Gdzie jesteśmy? L.A. w Kalifornii – biuro Kate Bishop, wciąż nieco puste i z dość miernym transparentem na drzwiach. To tu – w tej kwaterze i jej okolicach – Kate poznaje Ramonę, właścicielkę sklepu surferskiego, nawiązuje kontakt z detektyw Riverą, a także spotyka Johnny'ego, miejscowego obrońcę (brata Ramony) – chłopaka z sąsiedztwa. A to dopiero początek ciekawych znajomości głównej bohaterki.
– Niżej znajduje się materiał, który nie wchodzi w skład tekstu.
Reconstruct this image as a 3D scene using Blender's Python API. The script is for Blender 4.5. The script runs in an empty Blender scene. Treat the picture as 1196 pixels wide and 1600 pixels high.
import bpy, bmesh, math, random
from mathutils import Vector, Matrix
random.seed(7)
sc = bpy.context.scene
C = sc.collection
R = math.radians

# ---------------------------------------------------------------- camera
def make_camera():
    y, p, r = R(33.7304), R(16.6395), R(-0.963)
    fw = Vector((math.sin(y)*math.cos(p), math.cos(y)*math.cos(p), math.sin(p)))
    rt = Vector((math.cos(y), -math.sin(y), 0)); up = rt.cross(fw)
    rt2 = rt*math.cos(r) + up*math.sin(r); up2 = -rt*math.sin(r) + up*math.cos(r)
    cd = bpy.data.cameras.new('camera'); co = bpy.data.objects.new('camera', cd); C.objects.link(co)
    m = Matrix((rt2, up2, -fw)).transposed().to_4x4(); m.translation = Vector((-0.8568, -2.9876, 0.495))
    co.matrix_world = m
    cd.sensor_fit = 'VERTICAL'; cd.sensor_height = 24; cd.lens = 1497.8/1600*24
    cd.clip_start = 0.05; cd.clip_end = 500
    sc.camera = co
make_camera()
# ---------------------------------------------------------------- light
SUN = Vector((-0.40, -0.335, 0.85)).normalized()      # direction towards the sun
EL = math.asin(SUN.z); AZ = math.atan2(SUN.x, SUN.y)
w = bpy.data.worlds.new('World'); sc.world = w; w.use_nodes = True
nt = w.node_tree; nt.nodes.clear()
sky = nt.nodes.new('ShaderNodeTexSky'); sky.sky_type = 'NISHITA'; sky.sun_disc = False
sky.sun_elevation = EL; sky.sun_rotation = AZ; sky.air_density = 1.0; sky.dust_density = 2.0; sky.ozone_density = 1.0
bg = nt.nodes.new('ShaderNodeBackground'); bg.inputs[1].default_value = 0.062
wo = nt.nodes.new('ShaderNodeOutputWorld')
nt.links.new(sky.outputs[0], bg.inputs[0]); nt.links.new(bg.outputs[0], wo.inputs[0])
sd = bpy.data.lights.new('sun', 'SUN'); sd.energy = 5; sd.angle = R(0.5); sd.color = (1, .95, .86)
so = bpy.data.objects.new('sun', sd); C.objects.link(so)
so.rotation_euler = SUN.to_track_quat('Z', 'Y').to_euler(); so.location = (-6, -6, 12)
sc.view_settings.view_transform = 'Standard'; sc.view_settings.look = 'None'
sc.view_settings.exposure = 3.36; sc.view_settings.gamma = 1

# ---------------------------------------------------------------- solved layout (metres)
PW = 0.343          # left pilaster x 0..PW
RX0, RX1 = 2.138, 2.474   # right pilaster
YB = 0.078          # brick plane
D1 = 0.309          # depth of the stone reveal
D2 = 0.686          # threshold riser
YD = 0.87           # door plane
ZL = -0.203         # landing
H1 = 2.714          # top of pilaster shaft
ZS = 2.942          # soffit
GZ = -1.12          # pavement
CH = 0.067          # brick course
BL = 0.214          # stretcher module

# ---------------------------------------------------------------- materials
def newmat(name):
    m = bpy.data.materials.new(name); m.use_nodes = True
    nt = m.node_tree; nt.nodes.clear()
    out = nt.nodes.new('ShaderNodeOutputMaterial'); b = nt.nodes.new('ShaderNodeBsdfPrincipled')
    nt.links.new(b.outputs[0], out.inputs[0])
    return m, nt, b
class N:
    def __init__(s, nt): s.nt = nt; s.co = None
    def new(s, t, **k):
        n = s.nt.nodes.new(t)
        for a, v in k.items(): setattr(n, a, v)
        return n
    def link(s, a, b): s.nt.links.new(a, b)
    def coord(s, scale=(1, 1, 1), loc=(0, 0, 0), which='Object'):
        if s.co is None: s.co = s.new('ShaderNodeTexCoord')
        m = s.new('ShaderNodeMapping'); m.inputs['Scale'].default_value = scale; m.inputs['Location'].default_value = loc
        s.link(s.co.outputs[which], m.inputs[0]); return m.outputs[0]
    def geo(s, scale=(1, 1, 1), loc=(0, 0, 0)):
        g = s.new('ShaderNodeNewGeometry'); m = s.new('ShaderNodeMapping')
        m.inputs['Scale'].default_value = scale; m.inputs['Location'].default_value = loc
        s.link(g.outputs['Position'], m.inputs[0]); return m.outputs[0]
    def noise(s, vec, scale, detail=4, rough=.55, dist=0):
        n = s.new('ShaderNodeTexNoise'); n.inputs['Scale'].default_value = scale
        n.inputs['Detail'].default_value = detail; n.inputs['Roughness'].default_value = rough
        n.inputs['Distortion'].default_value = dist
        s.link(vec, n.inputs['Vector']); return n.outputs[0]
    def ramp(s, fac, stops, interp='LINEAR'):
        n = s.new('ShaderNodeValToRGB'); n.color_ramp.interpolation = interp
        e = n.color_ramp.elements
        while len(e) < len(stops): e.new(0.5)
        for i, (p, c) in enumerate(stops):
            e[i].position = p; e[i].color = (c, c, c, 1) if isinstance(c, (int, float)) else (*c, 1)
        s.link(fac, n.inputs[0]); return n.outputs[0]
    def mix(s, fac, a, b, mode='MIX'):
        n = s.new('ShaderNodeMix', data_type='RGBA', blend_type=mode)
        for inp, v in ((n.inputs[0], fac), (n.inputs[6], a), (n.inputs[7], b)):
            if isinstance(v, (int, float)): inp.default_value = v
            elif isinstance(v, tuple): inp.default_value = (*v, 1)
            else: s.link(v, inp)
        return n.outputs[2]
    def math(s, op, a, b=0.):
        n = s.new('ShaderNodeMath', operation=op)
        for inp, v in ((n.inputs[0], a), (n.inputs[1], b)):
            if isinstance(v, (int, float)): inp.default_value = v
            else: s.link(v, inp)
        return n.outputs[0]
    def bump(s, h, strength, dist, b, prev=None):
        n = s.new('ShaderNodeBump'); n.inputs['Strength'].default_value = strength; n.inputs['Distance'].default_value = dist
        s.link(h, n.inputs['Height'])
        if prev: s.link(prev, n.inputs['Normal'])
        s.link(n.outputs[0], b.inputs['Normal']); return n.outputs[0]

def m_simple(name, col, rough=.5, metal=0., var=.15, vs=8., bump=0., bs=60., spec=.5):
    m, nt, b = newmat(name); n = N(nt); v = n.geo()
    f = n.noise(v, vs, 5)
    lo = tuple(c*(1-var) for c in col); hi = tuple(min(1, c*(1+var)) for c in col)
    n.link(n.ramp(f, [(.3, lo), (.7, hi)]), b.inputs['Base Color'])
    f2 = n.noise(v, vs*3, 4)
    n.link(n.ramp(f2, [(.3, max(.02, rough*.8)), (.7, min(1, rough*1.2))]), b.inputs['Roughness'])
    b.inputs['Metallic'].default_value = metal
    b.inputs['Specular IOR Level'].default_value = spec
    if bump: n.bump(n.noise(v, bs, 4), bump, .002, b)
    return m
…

Każda sprawa, jaką otrzymuje, jest dziwniejsza od poprzedniej, a wszystkie składają się w zagmatwaną całość, która związana jest z ojcem i matką Kate oraz Clintem Bartonem.

Naszą protagonistkę poznajemy na początku jej kariery detektywistycznej. Pod ręką Thompson Kate Bishop jawi się jako bardzo dynamiczna i pozytywna osoba, która, chociaż ma niesamowite umiejętności obserwacyjne, to jednak robi wokół siebie dużo hałasu i dramy. Młoda, ambitna, trochę narwana i wygadana, pakuje się w większość spraw na oślep, czasami bez przemyślanego planu. Fabularnie cała historia i kolejne sprawy, jakie dostaje Kate są w bardzo solidny sposób powiązane i ostatecznie przeprowadzają nas przez spory kawałek emocjonalnych rozterek głównej bohaterki. Kelly Thompson od pierwszego spotkania wygadanej łuczniczki z Ramoną, a później w kolejnych, bardzo solidnie buduje wokół bohaterki relacje towarzyskie, znacząc równocześnie jej przemianę, którą przechodzi pod wpływem tychże znajomości.

Oczywiście spisek goni tu spisek, a kolejne sytuacje, czy to przypadkowe, czy generowane przez protagonistkę, skutkują tym, że czytelnik odkrywa coraz więcej spraw z przeszłości bohaterki. Autorka dostarcza pannie Hawkeye całą plejadę przestępców (część jest już nam znana z wcześniejszych albumów omawianej serii), którzy uderzają równocześnie w najczulsze punkty Bishop. Scenarzystka dość skrupulatnie stara się wpleść wiele emocjonalnych zażyłości Kate z rodzicami, aby mocniej umotywować pewne jej opory, jak chociażby ten przed zaufaniem innym. Wszystkie te sytuacje pokazują dynamikę zmian, kiedy to Katherine zdaje sobie sprawę, że poza pracą w Los Angeles zaczyna “trzymać” ją coś więcej – a dokładniej przyjaciele.

Fabularnie cały album to bardzo długa, ale równocześnie dość lekka historia, ma swoją intrygę, głównego prowodyra i odkrywa kawał przeszłości bohaterki. Jednakże wiele dialogów, narracja czy pojedyncze sytuacje są nieco oderwane od rzeczywistości. Mimo to czyta się naprawdę nieźle, choć raczej nie ma tu nic odkrywczego, ani też scen, które jakkolwiek mogłyby wywrzeć na odbiorcy mocniejsze wrażenie. Pod względem zainteresowania, tempa i napięcia mamy tu do czynienia z solidną historią.

Za ilustrację odpowiadają Michael Walsh i Leonardo Romero, a także kolorystka Jordie Bellaire. Wszyscy nadają albumowi dość oryginalny styl – nieco kanciasty, z mniejszą ilością szczegółów, ale świetnie oddający akcję, nastroje bohaterki i jej emocje. Jest poprawnie, solidnie i kolorowo – przy czym tonacja jest raczej pastelowo-fioletowa.

W serii Marvel Now! komiksów z Hawkeye'em nie było aż tak wiele, przy czym zarówno te spod ręki Jeffa Lemire’a (Odmieniony), jak i Matta Fractiona (Moje życie to walka) były w porządku. Praca Kelly Thompson wypada podobnie i jest to całkiem przyjemna lektura, o ile ktoś polubił podopieczną Clinta Bartona.